Про войну он писал разно, и пафосным патриотическим натурам это не понравится.
«Когда подошла мотопехота, трое пленных из охранной дивизии сидели в открытом кузове полуторки на бочках с горючим. У машины стоял часовой. Пехота была свежая, ещё не побывавшая в бою. Наш командир, капитан Богомолов, вышел на крыльцо дома, где временно располагался его штаб. Старший лейтенант из пехоты шёл к нему. Рядом с ним тощая девчонка — санинструктор, в коротком кожушке. Она была пьяна, курила махорочную цигарку и материлась хриплым голосом. Офицер на нее прицыкнул, и она пошла к машине с пленными.
— Эй, фрицы! — заорала она и плюнула в них.
— Мы не фрицы, — вдруг сказал один из пленных.

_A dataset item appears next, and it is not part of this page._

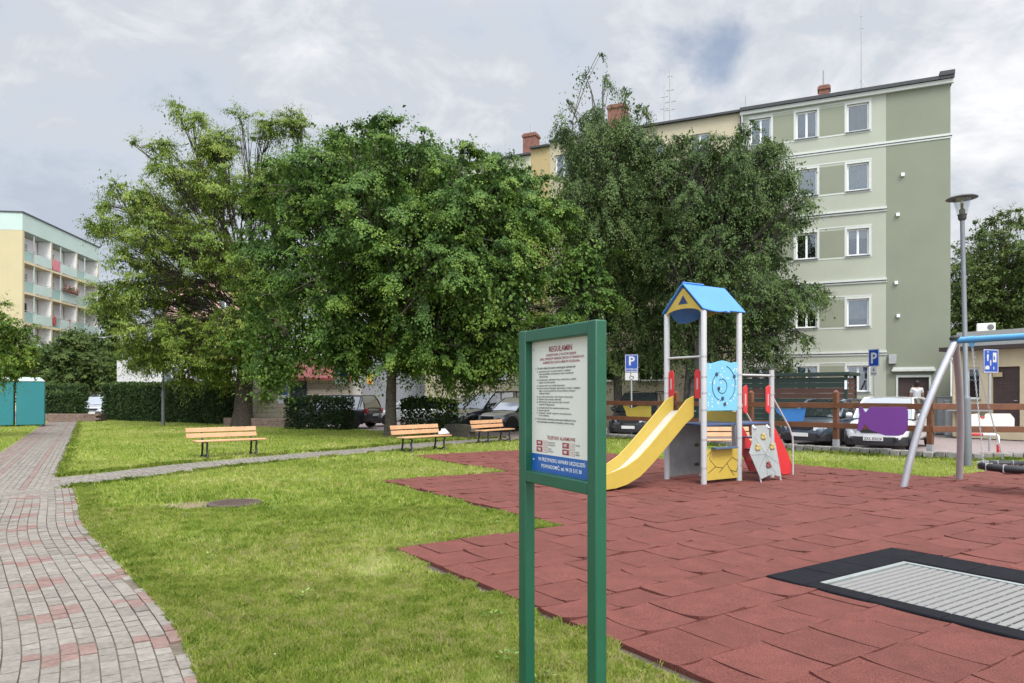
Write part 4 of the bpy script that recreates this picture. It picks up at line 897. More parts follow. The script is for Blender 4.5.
for k, (x, y) in PO.items():
    b = MB(); b.lathe([(.056, 0), (.056, 3.07), (.05, 3.08)], (x, y, 0), 18); b.build('post', WPO, tw)
for x, y in ((1.4, -.5), (1.4, .5)):
    b = MB(); b.lathe([(.052, 0), (.052, 2.06)], (x, y, 0), 18); po = b.build('post', WPO, tw)
    c = MB(); c.lathe([(.056, 2.062), (.056, 2.085), (.03, 2.10)], (x, y, 0), 14); c.build('cap', BLK, po)
b = MB(); b.bb(-.46, .46, -.46, .46, 1.03, 1.065); b.bb(.462, 1.38, -.48, .48, 1.032, 1.067); b.build('deck', DBL, tw, bevel=.004)
b = MB(); b.bb(.485, .515, -.44, .44, 1.075, 1.27); b.build('riser', YLW, tw, bevel=.004)
# slide
prof = [(-.46, 1.30), (-.60, 1.285), (-.74, 1.18), (-.95, .99), (-1.2, .765), (-1.5, .50), (-1.72, .335), (-1.95, .245), (-2.2, .205), (-2.5, .185)]
ST_ = lambda x: -.5+(x+.5)*1.11
prof = [(ST_(x), z) for x, z in prof]
b = MB(); b.grid([[(x, -.262, z), (x, .262, z), (x, .262, z-.012), (x, -.262, z-.012)] for x, z in prof], True, True)
b.tube([(ST_(-2.5), -.262, .17), (ST_(-2.5), .262, .17)], .016, 8); sl = b.build('slide', STEEL, tw)
up = [(-.54, 1.565), (-.70, 1.50), (-.95, 1.255), (-1.2, 1.02), (-1.5, .745), (-1.75, .535), (-2.0, .40), (-2.25, .33), (-2.46, .285), (-2.56, .22)]
lo = [(-2.57, .13), (-2.52, .07), (-2.42, .045), (-2.2, .055), (-1.98, .10), (-1.72, .21), (-1.5, .375), (-1.2, .635), (-.95, .865), (-.74, 1.06), (-.54, 1.20)]
for y in (-.29, .265):
    b = MB(); b.prism([(ST_(x), z) for x, z in up+lo], y, y+.025, lambda x, z, y_: (x, y_, z)); b.build('slide_side', YLW, tw, bevel=.004)
# roof
def slope(sgn, poly):
    c, s_ = math.cos(math.atan2(.5, .55)), math.sin(math.atan2(.5, .55))
    def fn(x, s, h): return (x, sgn*(s*c+h*s_), 3.58-s*s_+h*c)
    b = MB(); b.prism(poly, 0, .022, fn); return b
E = .74
arc = lambda x0, x1, d: [(x0+(x1-x0)*t, E+d*math.sin(math.pi*t)) for t in np.linspace(0, 1, 9)]
rp_ = [(-.57, 0), (.57, 0), (.57, E)]+[(.12, E), (.10, E+.055)]+[(q[0], q[1]) for q in arc(.08, -.57, .06)][1:]
slope(-1, rp_).build('roof_panel', BLU, tw, bevel=.003)
lp_ = [(-.57, -.04), (-.02, -.045), (.02, -.0), (.57, 0), (.57, E)]+arc(.5, -.35, .20)+[(-.57, E)]
slope(1, lp_).build('roof_panel', BLU, tw, bevel=.003)
for x, m_ in ((-.545, YLW), (.52, YLW)):
    b = MB(); o_ = [(-.50, 3.06), (-.02, 3.50), (.02, 3.50), (.50, 3.06)]+[(.46*math.cos(t), 3.035+.105*math.sin(t)) for t in np.linspace(.06, math.pi-.06, 12)]
    b.prism(o_, x, x+.022, lambda y, z, x_: (x_, y, z)); g_ = b.build('gable', m_, tw, smooth=False)
    c = MB(); c.prism([(-.13, 3.22), (.13, 3.22), (0, 3.38)], x-.002, x+.024, lambda y, z, x_: (x_, y, z)); c.build('opening', mat('opening_blue', (.012, .03, .10), .6), g_, smooth=False)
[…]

— Власовцы! — ещё громче заорала девчонка. И по этому сигналу свежая, ещё полная сил пехота, покинув строй, бросилась к машине. Они оттолкнули часового — ведь не стрелять же в своих, и сперва стали закидывать пленных камнями. А потом полезли в полуторку и сбросили их на руки осатаневших солдат. Их били, как в деревне бьют конокрадов. Не успели мы подбежать от хаты, как всё уже было кончено. Хуже всех была эта девчонка» 5.
То, как Самойлов пишет о диссидентах и либеральной общественности, не понравится нынешним либералам.
С какой стороны не посмотри, мемуарная проза поэта выходит штукой неудобной. При этом ни в зуб ногой, стоишь, и объехать её нельзя.
В этих воспоминаниях есть множество деталей исчезнувшего мира, вернее, исчезнувших миров — брусчатка Александровской площади, на которой нет не то, что памятников, но и сквера. Она запружена повозками, потому что там была биржа извозчиков.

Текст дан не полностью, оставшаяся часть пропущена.